Parmi ceux-là, Guy Ngosso, aujourd’hui en L1 avec Angers, ou Khalid Boutaib, sous contrat avec le Gazélec et entré en fin de match au Parc des Princes, contre le PSG. Une demi-douzaine de divisions le sépare de son ancien club, mais il suit encore les résultats, régulièrement, et se dit ravi de la récente montée. C’est que le LAP, de l’avis de tous, était constitué d’un vrai groupe de potes unis, comme on en trouve rarement dans le foot pro. Idriss Ech-Chergui, transféré au Paris FC en National et monté en L2, se souvient d’un « groupe génial, super soudé, super cool » . « Cet été, j’ai pas pu y aller, raconte-t-il, mais il y a eu une réunion des anciens joueurs, avec une tombola, pour faire gagner un petit maillot dédicacé aux jeunes du club. Si j’avais pu rester plus longtemps à Luzenac, je l’aurais fait, pour ma famille, mais aussi pour tous les potes. Il y a un gros sentiment de gâchis, car avec un groupe rare on a fait quelque chose d’extraordinaire. Et je suis sûr que même en L2, on aurait rivalisé, ça aurait marché, on s’était bien renforcés. »
Un vrai traumatisme
Preuve d’une ambiance hors du commun : même le troisième gardien, Fabien Pidoux, qui évolue aujourd’hui en Excellence, évoque « une belle bande qui allait boire des coups, sans embrouille » . « Une autre raison de regretter tout ce qui s’est passé, ajoute-t-il, c’est qu’une présence en L2 aurait beaucoup fait pour la région. Ça aurait apporté de l’emploi, du tourisme, ça aurait pu faire rêver les gamins. Les instances dirigeantes ont pourri tout ça, alors que ça dépasse complètement le foot. Honnêtement, ce sport, je ne le regarde plus du tout de la même manière depuis un an. J’en suis dégoûté. » Même son de cloche du côté de Idriss Ech-Chergui : « J’ai pas mal bourlingué, mais ça, c’est la première fois que je le vois. Ça fout un coup au moral. » Tous évoquent un vrai traumatisme, encore très présent. Certains continuent leur carrière, en tant que pros en L2 ou en L1, et jettent de temps en temps un coup d’œil au classement de DH.

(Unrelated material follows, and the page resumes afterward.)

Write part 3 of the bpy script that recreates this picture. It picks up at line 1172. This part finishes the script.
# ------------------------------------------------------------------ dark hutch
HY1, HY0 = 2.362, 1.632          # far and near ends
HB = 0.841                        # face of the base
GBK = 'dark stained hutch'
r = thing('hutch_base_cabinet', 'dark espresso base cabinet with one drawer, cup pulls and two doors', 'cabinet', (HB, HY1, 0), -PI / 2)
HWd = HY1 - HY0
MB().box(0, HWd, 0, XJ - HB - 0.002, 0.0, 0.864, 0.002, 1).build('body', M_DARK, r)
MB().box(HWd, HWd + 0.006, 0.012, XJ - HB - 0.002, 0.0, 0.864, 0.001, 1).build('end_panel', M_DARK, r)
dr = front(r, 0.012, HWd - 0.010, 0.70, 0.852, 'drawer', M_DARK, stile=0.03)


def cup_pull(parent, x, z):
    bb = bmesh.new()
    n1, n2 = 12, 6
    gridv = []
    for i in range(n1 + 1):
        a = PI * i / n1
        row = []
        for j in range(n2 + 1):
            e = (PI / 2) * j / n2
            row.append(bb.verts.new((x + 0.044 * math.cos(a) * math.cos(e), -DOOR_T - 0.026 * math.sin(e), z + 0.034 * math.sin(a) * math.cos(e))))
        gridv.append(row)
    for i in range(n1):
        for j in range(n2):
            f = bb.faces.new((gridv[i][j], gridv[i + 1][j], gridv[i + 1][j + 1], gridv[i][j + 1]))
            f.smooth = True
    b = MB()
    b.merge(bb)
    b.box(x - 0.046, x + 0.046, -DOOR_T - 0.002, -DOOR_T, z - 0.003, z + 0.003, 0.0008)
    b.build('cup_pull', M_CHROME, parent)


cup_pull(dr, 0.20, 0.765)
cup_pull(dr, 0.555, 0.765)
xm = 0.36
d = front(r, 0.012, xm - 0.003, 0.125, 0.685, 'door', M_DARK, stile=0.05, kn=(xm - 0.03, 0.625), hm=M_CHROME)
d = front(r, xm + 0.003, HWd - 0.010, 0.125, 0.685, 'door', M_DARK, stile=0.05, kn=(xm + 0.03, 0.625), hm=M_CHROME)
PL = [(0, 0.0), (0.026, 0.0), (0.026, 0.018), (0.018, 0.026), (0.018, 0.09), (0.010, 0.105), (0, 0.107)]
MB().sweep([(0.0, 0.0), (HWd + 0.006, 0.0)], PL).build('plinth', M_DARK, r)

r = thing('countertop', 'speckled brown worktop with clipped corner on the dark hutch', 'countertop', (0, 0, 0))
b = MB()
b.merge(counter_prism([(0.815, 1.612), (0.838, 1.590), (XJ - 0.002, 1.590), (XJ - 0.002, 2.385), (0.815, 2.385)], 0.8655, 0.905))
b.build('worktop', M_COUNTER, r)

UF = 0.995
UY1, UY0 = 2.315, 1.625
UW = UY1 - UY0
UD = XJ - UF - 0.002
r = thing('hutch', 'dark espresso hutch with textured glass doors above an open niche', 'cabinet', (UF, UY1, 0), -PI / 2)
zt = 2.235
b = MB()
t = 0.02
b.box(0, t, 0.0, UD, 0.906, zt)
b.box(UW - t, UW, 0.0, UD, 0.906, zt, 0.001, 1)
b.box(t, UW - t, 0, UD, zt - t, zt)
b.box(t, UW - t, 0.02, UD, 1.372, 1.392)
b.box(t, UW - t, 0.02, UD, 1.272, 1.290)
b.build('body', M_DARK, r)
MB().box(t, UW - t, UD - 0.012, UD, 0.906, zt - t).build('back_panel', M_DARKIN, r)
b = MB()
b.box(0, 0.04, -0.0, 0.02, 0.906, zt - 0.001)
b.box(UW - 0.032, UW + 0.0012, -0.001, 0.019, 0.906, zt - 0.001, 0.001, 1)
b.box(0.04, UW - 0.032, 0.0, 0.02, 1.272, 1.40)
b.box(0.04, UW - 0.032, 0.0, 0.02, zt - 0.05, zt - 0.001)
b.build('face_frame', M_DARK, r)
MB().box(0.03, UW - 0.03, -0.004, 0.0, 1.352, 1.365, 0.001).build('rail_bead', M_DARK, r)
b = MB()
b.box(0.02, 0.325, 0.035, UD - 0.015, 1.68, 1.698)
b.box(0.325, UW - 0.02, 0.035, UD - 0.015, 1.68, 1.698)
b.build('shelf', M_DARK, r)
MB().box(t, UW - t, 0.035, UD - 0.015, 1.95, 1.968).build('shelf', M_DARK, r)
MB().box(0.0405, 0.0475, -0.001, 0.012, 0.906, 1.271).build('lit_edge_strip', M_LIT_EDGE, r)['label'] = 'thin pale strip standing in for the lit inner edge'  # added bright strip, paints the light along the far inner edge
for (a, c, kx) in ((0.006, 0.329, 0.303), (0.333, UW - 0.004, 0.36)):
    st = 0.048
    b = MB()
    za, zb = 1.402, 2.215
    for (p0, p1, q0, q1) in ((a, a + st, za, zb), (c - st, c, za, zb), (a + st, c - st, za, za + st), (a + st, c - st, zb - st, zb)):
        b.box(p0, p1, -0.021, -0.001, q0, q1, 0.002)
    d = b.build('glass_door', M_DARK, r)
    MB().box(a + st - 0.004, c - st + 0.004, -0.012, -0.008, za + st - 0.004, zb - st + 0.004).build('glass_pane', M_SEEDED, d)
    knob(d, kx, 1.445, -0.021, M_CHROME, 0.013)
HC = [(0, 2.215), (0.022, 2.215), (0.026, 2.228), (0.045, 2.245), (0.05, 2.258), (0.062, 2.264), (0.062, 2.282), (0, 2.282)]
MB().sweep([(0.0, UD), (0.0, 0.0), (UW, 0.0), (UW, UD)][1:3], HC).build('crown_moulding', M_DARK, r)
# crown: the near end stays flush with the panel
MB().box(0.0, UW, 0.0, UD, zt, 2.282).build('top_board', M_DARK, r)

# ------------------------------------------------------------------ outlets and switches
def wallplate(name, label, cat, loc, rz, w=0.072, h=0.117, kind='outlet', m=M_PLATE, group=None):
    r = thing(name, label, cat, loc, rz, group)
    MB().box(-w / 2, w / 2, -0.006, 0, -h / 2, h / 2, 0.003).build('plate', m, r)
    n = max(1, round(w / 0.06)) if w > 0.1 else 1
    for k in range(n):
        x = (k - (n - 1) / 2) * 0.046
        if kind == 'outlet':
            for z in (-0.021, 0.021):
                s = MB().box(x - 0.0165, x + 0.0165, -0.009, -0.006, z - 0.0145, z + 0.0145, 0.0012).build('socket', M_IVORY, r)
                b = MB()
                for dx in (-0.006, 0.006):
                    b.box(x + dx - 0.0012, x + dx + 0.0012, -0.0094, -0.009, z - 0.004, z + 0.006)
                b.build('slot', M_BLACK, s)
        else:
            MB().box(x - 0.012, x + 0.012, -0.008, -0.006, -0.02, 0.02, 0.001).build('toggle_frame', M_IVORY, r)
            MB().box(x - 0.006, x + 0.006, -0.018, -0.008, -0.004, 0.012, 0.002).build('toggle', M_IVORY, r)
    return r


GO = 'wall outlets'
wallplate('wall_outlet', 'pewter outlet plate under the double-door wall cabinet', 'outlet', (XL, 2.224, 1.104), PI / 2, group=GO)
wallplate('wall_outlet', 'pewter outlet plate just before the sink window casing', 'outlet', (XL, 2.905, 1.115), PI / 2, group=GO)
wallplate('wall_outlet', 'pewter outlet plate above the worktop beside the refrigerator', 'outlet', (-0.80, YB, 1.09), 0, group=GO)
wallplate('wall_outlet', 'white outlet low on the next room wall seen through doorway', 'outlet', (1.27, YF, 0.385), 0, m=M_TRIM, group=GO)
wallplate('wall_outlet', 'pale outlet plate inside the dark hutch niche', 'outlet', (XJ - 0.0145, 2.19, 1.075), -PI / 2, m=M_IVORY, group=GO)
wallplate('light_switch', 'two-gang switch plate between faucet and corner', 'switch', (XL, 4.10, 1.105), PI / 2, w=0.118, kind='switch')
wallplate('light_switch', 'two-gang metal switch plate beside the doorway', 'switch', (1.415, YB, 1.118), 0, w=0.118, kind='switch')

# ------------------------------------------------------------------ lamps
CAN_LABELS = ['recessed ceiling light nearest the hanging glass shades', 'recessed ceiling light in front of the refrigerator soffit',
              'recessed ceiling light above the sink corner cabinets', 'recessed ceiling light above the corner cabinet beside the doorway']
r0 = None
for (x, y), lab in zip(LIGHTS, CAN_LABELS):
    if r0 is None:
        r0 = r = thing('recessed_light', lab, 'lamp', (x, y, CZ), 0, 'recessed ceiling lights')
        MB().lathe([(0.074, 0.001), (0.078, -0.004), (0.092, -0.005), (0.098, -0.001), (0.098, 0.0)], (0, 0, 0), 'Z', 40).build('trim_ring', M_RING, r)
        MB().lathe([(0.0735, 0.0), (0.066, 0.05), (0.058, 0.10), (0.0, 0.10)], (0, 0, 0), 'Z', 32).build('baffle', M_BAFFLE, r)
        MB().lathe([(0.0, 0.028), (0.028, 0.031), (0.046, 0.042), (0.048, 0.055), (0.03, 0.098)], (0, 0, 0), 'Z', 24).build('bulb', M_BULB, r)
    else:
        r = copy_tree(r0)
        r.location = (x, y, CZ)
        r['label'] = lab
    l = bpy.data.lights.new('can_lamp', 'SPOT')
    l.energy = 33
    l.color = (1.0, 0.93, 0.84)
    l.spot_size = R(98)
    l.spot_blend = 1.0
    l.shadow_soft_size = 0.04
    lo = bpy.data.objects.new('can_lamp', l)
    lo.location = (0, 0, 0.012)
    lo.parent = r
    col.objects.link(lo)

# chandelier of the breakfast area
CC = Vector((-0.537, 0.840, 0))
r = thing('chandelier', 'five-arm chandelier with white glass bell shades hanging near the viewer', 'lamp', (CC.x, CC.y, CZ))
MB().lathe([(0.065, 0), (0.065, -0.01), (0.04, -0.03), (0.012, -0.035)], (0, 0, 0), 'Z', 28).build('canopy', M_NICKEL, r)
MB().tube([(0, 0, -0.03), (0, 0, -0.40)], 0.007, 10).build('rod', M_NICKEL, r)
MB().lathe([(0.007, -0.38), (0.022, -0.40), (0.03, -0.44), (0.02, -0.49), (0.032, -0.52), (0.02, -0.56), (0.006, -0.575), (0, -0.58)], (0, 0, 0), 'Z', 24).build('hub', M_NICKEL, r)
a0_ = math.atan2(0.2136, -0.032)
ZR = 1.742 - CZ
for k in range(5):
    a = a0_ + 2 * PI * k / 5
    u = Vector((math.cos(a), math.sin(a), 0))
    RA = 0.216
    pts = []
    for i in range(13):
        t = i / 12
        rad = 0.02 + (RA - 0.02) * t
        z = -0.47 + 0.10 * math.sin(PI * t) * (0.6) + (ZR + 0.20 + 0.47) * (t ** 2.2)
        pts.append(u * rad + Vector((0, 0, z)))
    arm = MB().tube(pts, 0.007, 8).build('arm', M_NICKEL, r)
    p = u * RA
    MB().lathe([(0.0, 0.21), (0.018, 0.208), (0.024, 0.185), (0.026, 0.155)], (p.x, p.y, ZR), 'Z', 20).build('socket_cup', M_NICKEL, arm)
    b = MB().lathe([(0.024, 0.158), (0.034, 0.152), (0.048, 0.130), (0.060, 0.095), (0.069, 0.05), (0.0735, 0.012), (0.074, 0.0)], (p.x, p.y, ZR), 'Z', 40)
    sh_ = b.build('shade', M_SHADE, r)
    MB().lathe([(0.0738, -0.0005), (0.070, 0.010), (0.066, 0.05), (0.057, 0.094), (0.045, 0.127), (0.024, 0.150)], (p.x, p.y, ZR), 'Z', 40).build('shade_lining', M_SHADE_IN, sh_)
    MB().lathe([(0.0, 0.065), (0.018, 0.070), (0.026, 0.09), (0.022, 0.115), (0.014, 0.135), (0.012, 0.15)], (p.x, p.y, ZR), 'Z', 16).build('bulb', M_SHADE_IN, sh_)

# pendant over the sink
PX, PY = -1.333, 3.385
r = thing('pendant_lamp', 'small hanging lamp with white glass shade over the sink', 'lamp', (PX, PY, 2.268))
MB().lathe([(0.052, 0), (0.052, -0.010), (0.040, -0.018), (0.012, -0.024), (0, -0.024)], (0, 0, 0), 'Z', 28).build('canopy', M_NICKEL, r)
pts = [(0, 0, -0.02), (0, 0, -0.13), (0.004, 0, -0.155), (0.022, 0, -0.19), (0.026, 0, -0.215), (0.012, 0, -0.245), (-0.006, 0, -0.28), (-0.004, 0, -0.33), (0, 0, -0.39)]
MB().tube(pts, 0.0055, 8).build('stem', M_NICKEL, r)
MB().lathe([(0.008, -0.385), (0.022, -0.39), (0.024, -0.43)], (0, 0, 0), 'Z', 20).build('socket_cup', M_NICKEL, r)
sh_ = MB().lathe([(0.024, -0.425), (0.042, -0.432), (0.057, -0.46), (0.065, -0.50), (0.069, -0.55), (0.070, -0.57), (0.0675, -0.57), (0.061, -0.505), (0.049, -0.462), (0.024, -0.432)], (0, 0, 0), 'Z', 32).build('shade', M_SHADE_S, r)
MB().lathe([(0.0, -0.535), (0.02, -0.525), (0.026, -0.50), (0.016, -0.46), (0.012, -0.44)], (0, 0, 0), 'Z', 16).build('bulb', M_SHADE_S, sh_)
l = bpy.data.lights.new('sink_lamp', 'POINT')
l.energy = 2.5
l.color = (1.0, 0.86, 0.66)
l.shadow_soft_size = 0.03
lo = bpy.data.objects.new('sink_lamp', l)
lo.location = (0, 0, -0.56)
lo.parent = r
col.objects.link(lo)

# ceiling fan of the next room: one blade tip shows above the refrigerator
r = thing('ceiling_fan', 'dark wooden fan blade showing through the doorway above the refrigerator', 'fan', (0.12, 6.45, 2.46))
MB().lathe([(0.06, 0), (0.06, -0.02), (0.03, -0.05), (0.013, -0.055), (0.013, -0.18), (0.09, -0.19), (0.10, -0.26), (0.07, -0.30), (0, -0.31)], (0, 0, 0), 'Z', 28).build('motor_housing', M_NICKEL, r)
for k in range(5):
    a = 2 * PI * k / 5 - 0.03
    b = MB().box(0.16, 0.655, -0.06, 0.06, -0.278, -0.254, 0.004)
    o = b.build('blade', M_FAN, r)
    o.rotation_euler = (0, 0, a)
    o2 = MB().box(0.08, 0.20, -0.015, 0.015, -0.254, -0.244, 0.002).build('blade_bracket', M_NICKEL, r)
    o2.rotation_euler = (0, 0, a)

D’autres continuent de galérer dans les divisions inférieures, en essayant d’oublier ce fameux contrat pro qui leur pendait au nez. Et il y a les irréductibles, comme Franck Akaza ou Sébastien Mignotte, qui persistent à se battre pour ce territoire qu’ils ont toujours connu. Le tout nouveau coach continue de bosser à plein temps dans un syndicat qui traite l’assainissement de l’eau, avale 200 kilomètres pour assurer chaque entraînement et passe, en parallèle, un diplôme d’entraîneur. « C’est pas simple, c’est clair, reconnaît-il. Mais j’adore ce que je fais, c’est hyper intéressant. J’ai basculé sur autre chose, contrairement à certains, j’ai décidé de ne pas disparaître et je ne regrette pas une seule seconde. On aura appris au moins une chose : le sportif c’est bien, mais ça peut jamais aller plus vite que l’administratif et le financier » . Pas sûr que cela soit très réconfortant.